On March 28, the Federal Reserve Board, the Federal Deposit Insurance Corporation (FDIC), and the Office of the Comptroller of the Currency (OCC) (together, the federal banking agencies) announced their intent to rescind the 2023 Community Reinvestment Act (CRA) final rule and reinstate the previous CRA framework. This decision comes in light of pending litigation in the Fifth Circuit by various banking trade associations contesting the rules by alleging regulatory overreach. The agencies stated they will continue to work together to promote a consistent regulatory approach to implementation of the CRA.
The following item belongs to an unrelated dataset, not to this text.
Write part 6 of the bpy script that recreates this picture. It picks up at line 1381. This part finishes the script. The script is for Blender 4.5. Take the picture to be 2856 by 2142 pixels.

On May 30, the U.S. Supreme Court unanimously decided Cantero, reaffirming and elaborating on the Barnett Bank preemption standard, and remanding the case to the Second Circuit for further proceedings. Cantero addressed whether a New York law requiring the payment of at least 2% per annum interest on mortgage escrow deposits was preempted by federal law as to national banks. The Supreme Court held that the Second Circuit erred when it failed to apply the preemption standard articulated in Barnett Bank of Marion County, N.A. v. Nelson, which was incorporated by Congress into the Dodd-Frank Act. The Court rejected the lower court’s holding “that federal law preempts any state law that ‘purports to exercise control over a federally granted banking power,’ regardless of ‘the magnitude of its effects.’” The Court also rejected the approach argued by the petitioners, explaining it would “yank the preemption standard to the opposite extreme, and would preempt virtually no non-discriminatory state laws that apply to both state and national banks.”